Word for word, restate the lines from the start of the data below through the line containing "CAM + d*((z-CAMH)/d.z)".

# START OF COLLECTED MATERIAL

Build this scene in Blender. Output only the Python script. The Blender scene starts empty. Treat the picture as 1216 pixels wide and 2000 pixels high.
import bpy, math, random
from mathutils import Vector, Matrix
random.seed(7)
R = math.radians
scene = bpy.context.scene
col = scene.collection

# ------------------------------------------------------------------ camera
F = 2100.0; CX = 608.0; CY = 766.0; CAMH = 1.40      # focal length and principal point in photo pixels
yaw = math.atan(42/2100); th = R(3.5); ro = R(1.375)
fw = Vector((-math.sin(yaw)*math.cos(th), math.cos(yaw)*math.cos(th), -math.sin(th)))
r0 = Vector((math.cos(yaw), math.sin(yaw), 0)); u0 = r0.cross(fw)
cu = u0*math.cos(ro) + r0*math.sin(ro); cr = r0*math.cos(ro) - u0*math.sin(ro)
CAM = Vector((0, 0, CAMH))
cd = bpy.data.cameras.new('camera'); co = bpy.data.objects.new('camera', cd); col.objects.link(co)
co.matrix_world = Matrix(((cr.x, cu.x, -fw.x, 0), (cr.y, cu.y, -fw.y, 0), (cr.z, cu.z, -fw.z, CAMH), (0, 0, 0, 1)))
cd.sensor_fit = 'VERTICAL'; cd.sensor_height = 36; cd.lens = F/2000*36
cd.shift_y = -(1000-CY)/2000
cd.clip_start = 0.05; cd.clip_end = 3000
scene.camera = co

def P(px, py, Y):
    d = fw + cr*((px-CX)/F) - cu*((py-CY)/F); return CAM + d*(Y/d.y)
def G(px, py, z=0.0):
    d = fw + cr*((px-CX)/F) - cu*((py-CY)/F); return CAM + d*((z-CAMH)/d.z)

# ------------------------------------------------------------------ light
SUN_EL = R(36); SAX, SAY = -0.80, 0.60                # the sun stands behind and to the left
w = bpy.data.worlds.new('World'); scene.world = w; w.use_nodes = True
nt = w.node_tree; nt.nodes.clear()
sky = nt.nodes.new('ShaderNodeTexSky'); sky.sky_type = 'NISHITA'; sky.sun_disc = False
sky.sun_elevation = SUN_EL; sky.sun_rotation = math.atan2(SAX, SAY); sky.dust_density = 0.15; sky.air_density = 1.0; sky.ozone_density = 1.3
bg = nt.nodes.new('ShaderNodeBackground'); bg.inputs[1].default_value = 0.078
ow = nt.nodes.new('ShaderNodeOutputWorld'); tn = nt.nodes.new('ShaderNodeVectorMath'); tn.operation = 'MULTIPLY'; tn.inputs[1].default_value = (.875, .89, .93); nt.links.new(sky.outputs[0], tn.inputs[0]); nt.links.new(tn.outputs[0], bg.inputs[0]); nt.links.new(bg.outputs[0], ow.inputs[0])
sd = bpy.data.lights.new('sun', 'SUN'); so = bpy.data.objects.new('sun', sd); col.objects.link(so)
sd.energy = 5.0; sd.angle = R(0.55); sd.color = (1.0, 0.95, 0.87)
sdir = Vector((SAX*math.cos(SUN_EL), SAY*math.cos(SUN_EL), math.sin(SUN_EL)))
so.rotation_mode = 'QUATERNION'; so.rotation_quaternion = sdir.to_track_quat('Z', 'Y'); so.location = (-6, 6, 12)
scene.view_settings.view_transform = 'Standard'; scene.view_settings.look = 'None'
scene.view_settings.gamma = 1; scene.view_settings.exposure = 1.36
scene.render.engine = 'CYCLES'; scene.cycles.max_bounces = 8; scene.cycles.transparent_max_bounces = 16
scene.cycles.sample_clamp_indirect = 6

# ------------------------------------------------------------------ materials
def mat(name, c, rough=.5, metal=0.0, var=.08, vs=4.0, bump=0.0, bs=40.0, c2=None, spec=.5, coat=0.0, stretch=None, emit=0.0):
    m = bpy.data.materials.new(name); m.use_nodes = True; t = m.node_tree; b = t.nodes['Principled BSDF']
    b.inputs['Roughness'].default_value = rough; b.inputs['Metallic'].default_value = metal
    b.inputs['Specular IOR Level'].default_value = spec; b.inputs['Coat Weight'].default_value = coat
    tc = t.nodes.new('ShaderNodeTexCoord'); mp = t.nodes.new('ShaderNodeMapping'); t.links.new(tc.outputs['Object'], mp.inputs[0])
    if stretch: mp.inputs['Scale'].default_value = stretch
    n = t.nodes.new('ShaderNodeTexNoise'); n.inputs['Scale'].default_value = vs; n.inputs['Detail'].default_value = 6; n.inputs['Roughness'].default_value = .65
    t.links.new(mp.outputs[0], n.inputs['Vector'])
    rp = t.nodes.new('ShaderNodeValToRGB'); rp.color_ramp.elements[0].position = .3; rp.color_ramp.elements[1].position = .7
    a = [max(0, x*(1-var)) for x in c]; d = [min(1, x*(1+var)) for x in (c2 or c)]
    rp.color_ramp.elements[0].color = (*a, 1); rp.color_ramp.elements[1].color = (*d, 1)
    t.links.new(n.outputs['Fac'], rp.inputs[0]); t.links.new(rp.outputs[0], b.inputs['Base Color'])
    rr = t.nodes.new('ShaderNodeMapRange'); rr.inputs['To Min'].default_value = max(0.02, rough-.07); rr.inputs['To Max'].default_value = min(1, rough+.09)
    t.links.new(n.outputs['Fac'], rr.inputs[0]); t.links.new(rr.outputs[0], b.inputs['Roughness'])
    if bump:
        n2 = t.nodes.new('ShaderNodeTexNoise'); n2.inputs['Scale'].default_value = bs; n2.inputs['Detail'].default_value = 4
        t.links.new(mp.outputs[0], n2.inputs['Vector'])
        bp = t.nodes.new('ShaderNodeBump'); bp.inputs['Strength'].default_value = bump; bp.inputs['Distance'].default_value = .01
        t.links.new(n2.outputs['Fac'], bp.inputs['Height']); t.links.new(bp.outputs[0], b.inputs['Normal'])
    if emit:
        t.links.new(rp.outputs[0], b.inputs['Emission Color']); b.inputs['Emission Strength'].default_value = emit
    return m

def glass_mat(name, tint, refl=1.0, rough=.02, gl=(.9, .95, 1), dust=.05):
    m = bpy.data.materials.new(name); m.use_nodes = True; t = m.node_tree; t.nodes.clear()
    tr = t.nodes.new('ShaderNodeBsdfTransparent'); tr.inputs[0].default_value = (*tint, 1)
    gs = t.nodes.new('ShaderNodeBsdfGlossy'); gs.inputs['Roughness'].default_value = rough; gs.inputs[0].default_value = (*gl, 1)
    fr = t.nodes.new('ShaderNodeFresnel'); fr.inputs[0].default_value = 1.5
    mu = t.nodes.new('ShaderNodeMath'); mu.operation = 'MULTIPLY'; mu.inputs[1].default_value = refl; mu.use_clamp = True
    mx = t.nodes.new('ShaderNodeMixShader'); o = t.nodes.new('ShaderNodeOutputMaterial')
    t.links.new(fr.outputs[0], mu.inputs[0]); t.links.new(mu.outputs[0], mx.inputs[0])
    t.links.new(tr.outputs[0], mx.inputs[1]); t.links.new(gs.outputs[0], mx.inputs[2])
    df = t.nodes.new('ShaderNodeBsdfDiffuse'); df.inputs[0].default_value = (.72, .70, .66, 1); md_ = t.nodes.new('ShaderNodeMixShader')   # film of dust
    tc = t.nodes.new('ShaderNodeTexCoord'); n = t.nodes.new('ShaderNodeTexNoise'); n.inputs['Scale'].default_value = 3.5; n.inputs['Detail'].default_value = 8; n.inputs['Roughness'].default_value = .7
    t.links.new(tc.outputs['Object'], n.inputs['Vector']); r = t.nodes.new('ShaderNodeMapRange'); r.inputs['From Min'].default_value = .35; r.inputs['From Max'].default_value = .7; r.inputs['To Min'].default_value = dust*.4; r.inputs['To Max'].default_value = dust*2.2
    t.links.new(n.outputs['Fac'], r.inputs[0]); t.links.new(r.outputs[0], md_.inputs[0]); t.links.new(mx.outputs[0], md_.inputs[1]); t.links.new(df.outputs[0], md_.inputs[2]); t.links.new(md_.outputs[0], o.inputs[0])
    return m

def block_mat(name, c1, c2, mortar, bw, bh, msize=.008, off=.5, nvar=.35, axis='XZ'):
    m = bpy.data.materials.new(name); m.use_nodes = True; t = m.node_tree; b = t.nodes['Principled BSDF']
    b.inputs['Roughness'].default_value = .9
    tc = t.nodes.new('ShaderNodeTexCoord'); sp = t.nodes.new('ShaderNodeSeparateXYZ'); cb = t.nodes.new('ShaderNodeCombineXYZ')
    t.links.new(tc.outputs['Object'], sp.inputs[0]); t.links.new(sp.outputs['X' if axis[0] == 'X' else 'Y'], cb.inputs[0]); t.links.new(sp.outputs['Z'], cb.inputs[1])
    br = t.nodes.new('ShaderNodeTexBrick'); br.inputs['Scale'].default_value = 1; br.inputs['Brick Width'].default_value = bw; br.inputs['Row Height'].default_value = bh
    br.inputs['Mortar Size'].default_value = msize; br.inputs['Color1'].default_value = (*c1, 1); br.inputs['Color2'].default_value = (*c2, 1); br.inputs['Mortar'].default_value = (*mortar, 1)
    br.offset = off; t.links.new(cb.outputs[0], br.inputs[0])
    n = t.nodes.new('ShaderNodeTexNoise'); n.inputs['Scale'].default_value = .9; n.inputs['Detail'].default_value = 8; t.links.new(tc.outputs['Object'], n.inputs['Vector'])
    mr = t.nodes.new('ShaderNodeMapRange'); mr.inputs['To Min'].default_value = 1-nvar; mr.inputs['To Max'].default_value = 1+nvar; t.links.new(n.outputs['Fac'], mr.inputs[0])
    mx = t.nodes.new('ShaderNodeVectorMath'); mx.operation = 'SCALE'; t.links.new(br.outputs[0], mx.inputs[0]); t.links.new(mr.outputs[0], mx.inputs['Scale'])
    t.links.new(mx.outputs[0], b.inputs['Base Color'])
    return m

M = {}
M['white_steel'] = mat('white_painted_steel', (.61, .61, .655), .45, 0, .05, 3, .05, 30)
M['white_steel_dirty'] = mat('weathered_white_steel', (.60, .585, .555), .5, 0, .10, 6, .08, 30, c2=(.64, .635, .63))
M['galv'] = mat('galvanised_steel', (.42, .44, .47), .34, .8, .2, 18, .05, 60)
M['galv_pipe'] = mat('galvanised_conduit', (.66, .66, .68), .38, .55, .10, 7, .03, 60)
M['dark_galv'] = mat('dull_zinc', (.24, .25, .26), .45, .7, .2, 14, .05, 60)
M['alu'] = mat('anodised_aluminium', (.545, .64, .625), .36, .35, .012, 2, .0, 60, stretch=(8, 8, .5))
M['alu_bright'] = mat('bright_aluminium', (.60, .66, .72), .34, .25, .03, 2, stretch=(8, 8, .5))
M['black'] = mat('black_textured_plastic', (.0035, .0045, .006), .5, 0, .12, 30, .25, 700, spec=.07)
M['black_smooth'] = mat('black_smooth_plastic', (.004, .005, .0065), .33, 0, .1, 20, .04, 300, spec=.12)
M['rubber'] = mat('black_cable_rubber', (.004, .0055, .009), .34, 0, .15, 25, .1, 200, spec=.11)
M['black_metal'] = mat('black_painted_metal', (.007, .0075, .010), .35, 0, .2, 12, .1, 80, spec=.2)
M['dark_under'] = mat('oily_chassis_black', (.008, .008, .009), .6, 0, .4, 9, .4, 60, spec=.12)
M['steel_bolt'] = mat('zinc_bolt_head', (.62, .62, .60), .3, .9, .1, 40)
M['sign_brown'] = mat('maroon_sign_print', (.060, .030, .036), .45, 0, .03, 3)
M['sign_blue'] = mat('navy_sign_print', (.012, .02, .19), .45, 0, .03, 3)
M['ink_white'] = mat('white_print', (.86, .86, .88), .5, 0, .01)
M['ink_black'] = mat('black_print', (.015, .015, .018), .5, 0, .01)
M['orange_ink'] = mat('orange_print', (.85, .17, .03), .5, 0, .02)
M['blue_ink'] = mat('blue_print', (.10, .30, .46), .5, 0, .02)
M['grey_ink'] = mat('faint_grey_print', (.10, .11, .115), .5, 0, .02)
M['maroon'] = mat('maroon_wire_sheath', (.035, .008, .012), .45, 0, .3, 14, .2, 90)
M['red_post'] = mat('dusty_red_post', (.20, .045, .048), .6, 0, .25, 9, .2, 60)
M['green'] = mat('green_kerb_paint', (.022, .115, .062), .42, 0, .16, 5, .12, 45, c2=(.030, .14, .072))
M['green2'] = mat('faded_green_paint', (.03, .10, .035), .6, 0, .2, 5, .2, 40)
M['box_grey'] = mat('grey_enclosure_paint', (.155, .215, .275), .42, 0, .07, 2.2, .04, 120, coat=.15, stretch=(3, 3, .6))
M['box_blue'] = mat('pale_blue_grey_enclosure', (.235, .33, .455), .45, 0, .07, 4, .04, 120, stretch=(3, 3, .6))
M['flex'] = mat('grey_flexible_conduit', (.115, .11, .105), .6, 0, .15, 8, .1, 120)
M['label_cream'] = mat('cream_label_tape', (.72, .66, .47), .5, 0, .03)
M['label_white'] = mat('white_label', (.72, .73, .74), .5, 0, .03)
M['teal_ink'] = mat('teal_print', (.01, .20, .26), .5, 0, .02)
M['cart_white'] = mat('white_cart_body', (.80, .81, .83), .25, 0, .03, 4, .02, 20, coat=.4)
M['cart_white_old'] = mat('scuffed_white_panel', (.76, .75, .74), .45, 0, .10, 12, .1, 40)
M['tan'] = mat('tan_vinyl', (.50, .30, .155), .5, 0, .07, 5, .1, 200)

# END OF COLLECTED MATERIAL

CORRECT ANSWER:
Build this scene in Blender. Output only the Python script. The Blender scene starts empty. Treat the picture as 1216 pixels wide and 2000 pixels high.
import bpy, math, random
from mathutils import Vector, Matrix
random.seed(7)
R = math.radians
scene = bpy.context.scene
col = scene.collection

# ------------------------------------------------------------------ camera
F = 2100.0; CX = 608.0; CY = 766.0; CAMH = 1.40      # focal length and principal point in photo pixels
yaw = math.atan(42/2100); th = R(3.5); ro = R(1.375)
fw = Vector((-math.sin(yaw)*math.cos(th), math.cos(yaw)*math.cos(th), -math.sin(th)))
r0 = Vector((math.cos(yaw), math.sin(yaw), 0)); u0 = r0.cross(fw)
cu = u0*math.cos(ro) + r0*math.sin(ro); cr = r0*math.cos(ro) - u0*math.sin(ro)
CAM = Vector((0, 0, CAMH))
cd = bpy.data.cameras.new('camera'); co = bpy.data.objects.new('camera', cd); col.objects.link(co)
co.matrix_world = Matrix(((cr.x, cu.x, -fw.x, 0), (cr.y, cu.y, -fw.y, 0), (cr.z, cu.z, -fw.z, CAMH), (0, 0, 0, 1)))
cd.sensor_fit = 'VERTICAL'; cd.sensor_height = 36; cd.lens = F/2000*36
cd.shift_y = -(1000-CY)/2000
cd.clip_start = 0.05; cd.clip_end = 3000
scene.camera = co

def P(px, py, Y):
    d = fw + cr*((px-CX)/F) - cu*((py-CY)/F); return CAM + d*(Y/d.y)
def G(px, py, z=0.0):
    d = fw + cr*((px-CX)/F) - cu*((py-CY)/F); return CAM + d*((z-CAMH)/d.z)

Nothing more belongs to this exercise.